The social work profession has grappled with the nature, extent and quality of its research enterprise for over a hundred years. Today, the importance of rigorous research to the profession is widely-accepted. Some contemporary studies have sought to gauge the rigor of social work research and a few have done so by examining published articles in social work journals. This work was conducted to describe the methods employed in quantitative social work articles and to assess the extent to which these methods conform to widely-accepted standards of quality.
Methods
We drew a proportional stratified random sample of 120 articles describing quantitative research published between 2010 and 2015 in social work journals. Then two senior researchers independently reviewed the articles using a 16-page template with dichotomous measures to gauge the presence of quality indicators. Inter-rater reliability was assessed and the resulting Kappa (.70) indicated “substantial” agreement between reviewers on categorical measures. After collecting the template data we used Google Scholar to check the number of citations for each article.
A “quality index” measure was constructed from eight dichotomous questions and a “reviewer evaluation,” consisted of one question, “How would you evaluate this article?” with five response options ranging from “poor” to “excellent.”

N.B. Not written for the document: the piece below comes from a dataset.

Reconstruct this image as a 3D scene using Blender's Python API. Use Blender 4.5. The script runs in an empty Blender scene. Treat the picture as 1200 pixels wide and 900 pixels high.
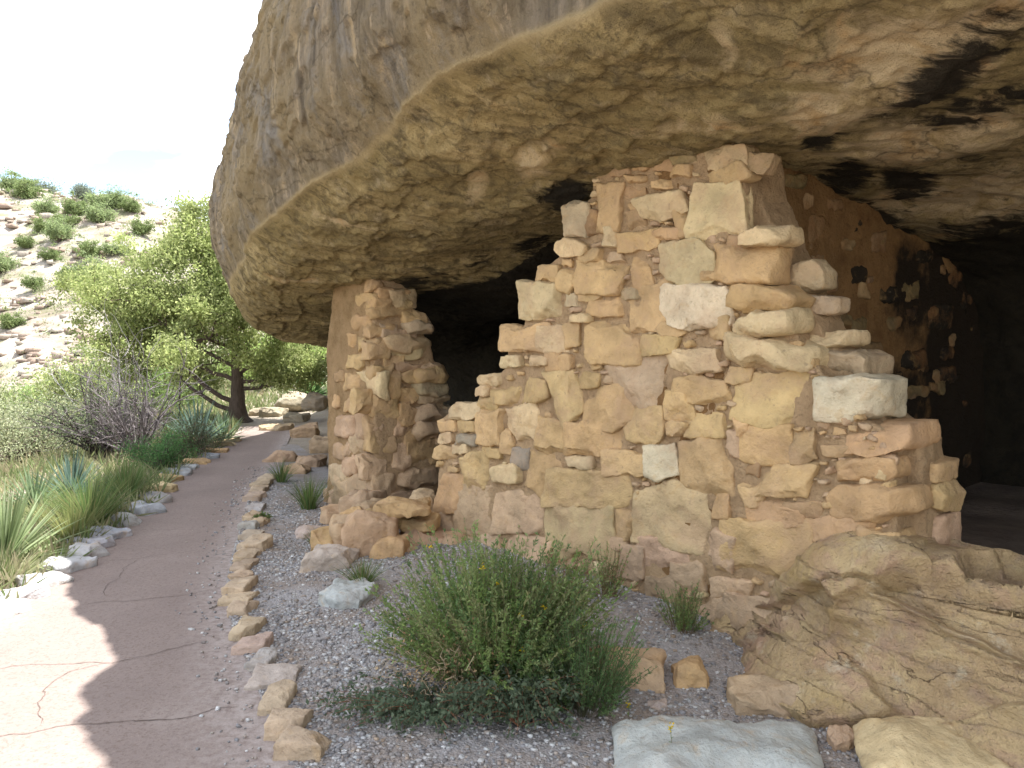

This presentation reports on descriptive and bivariate statistical analyses related to the quality indicators.
Results
The use of experimental and quasi-experimental designs was rare (6%), while a majority (63%) of the studies reported cross-sectional and descriptive designs. Non-probability sampling was the norm (71%), and the dominant sources of data were interviews (36%) and written surveys (34%).
Only one of the dichotomous quality indicators was used in a majority of articles: 77% addressed the limitations of the study. Just 15% described how missing data were handled and less than half of articles reported affirmatively on any of the quality measures employed here. Over half (60%) of the articles contained no reference to theory.
Authors who had PhDs scored significantly higher on the quality index than those without (p<.05) and were more likely to specify hypotheses. Likewise, PhD authors were significantly more likely to address the validity of their measures (p<.05).
We found no significant association between citations and the quality index; however, there was a weak correlation (R=.254; p<.01) between reviewer evaluation and citations.
Conclusions and Implications
The widespread failure to address theory, power, statistical assumptions, missing data and other quality indicators in these articles might reflect the indifference of social work editors and reviewers; or, it may indicate that social work researchers use sloppy methods. A more rigorous review process in social work journals could promote greater methodological rigor. Our findings suggest that doctoral programs may indeed contribute to the quality of the profession's knowledge base. They also call into question the use of citations in the promotion and tenure process as indicators of the quality of scholarly contributions.